What is asked :: State how many lines of the data contain the word "wide", and write nothing besides the number.

Data shown ::
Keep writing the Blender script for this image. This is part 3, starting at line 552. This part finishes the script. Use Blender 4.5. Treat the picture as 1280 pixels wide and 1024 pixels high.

==

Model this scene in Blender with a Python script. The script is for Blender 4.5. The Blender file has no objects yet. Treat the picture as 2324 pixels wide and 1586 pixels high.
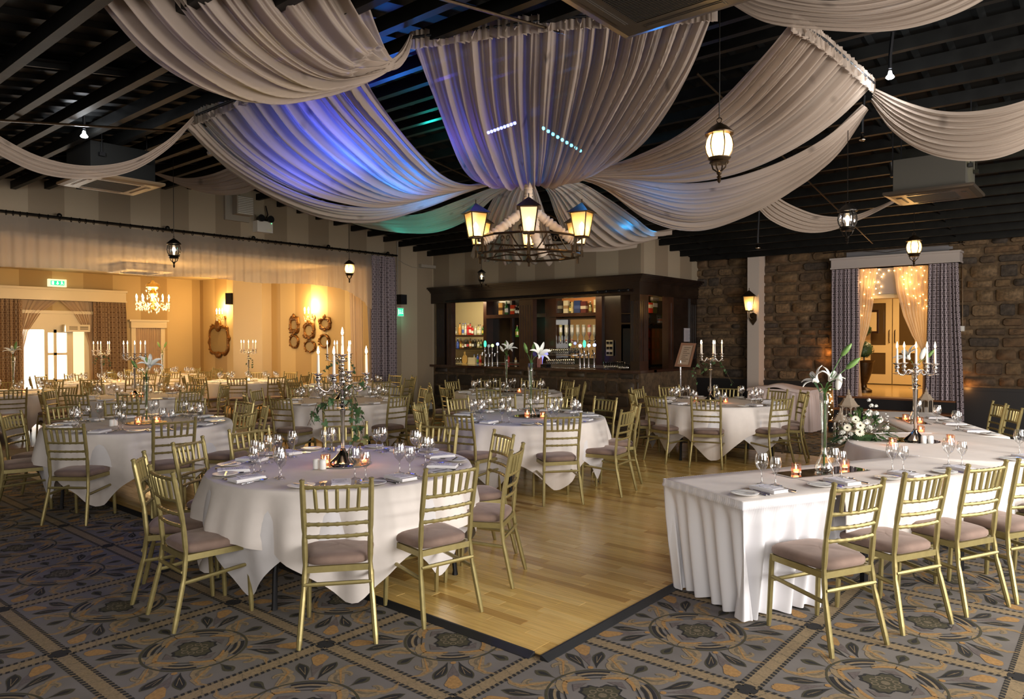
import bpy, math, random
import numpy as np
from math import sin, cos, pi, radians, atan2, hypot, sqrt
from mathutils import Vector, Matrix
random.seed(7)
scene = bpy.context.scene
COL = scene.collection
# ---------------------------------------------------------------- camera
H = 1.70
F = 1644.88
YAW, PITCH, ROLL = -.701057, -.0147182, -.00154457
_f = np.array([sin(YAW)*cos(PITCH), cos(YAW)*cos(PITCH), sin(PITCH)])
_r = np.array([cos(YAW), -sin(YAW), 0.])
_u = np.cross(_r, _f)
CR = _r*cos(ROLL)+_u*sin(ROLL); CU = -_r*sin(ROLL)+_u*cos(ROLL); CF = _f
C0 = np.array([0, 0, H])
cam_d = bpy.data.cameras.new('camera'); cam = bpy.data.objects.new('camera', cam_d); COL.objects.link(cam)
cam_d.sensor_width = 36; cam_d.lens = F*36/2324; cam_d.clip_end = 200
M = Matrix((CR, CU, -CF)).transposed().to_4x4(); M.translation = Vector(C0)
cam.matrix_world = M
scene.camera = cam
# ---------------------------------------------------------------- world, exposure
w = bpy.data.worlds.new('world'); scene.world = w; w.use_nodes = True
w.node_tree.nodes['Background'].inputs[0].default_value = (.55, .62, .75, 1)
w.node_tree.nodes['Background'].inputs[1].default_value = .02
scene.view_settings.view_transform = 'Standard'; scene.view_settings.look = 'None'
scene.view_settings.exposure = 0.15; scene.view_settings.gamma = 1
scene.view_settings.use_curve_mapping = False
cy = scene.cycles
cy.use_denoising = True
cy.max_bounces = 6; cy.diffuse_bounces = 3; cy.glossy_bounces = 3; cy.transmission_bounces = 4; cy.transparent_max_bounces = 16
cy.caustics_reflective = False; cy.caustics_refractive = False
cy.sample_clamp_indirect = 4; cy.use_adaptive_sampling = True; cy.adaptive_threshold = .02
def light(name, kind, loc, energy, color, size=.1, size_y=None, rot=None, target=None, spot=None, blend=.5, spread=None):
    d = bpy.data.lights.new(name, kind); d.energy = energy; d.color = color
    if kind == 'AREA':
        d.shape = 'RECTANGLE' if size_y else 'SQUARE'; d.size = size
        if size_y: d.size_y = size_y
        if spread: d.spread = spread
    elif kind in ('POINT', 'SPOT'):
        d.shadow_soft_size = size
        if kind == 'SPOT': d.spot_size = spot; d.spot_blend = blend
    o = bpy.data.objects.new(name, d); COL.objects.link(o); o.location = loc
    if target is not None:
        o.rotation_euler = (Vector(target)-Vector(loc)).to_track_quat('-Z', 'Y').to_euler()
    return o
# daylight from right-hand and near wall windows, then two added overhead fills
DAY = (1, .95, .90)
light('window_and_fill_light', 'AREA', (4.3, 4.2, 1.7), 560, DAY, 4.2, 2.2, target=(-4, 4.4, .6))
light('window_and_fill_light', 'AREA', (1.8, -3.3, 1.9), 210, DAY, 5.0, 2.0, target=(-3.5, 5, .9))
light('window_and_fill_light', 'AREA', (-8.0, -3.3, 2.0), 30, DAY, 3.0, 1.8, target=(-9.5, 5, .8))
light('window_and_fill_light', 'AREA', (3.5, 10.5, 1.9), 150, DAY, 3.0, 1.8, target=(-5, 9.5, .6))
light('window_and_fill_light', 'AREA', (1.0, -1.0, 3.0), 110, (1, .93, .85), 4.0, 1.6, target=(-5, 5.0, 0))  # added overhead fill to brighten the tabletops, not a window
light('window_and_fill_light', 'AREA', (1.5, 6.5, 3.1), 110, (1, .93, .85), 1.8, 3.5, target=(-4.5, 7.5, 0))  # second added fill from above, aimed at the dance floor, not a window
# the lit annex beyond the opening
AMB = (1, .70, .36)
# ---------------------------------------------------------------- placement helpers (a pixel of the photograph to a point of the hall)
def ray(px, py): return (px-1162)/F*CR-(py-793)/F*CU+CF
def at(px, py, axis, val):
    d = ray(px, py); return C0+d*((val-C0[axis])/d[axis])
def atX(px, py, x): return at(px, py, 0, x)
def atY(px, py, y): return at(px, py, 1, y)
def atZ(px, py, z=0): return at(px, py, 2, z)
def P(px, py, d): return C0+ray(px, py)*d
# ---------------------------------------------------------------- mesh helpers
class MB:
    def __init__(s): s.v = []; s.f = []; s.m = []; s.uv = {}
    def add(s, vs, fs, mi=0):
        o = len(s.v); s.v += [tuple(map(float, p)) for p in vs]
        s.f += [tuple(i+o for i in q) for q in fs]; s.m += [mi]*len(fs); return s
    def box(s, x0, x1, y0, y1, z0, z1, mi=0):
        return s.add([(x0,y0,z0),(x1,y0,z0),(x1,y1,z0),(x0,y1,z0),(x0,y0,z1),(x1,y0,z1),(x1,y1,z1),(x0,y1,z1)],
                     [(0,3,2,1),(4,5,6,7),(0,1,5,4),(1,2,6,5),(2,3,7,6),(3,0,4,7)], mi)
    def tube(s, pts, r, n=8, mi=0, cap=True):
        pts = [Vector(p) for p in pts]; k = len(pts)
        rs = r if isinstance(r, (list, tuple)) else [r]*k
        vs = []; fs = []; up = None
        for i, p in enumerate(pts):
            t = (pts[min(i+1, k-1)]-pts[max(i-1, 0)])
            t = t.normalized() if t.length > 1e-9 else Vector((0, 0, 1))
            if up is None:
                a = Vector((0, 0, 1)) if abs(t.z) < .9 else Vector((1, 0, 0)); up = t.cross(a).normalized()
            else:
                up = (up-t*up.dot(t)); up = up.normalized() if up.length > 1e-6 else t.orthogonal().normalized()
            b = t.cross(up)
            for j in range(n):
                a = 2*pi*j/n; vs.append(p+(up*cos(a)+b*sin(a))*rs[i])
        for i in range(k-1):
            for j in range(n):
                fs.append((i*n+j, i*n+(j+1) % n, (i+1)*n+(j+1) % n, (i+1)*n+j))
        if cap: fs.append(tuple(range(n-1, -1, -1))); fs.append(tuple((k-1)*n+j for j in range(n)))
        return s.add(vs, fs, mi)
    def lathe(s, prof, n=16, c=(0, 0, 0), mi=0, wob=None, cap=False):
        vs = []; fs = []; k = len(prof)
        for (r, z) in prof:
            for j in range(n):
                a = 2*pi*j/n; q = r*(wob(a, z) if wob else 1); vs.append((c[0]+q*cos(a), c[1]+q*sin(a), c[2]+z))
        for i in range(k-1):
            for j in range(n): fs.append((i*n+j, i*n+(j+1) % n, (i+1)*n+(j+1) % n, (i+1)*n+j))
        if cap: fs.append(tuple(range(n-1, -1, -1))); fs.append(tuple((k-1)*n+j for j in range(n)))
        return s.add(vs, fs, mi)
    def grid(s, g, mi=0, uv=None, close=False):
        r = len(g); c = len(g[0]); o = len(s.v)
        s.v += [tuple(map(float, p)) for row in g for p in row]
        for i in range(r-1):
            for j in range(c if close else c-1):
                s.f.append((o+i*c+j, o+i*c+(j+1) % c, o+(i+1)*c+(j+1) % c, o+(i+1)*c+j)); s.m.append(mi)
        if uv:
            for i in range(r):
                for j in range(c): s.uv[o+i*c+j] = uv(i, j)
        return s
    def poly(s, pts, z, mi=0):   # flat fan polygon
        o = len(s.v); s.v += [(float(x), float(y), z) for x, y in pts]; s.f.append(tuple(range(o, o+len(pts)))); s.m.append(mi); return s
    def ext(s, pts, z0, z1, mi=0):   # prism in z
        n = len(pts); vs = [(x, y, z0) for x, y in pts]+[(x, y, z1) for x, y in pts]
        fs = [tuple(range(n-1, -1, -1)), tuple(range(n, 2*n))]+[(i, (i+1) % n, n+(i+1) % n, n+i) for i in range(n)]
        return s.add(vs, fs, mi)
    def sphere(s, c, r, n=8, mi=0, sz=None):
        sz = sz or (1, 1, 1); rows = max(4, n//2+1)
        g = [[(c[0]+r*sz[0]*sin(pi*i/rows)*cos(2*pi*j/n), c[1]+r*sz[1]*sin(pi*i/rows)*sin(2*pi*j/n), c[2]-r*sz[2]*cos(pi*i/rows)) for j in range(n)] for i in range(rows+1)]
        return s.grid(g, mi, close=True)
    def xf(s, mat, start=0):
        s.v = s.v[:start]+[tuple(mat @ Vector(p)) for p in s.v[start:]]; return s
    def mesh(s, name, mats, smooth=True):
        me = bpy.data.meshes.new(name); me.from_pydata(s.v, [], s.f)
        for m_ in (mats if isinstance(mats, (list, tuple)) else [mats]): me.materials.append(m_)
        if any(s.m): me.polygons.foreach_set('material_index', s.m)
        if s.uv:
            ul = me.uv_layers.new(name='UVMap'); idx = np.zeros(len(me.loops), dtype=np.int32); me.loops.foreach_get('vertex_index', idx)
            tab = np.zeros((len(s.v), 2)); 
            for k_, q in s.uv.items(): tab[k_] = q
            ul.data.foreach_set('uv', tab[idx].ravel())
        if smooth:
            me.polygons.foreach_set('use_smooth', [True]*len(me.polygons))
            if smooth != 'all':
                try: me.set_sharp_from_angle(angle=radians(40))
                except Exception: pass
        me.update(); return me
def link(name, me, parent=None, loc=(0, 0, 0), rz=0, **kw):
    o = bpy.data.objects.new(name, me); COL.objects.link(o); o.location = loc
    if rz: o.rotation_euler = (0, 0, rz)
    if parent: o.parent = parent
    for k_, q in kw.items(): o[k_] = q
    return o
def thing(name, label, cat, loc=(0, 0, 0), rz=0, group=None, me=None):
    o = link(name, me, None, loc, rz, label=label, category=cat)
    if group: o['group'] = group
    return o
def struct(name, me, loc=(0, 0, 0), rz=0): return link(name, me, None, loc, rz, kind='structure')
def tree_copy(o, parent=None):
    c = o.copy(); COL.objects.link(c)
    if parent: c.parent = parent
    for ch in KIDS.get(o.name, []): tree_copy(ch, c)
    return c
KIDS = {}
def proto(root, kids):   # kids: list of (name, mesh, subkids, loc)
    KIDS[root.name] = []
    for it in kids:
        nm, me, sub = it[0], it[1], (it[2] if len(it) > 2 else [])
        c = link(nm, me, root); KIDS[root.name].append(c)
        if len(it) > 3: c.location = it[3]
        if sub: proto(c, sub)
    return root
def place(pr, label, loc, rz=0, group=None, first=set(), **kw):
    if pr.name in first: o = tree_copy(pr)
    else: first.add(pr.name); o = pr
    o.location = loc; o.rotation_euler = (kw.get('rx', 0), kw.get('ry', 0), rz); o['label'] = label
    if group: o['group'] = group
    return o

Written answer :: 2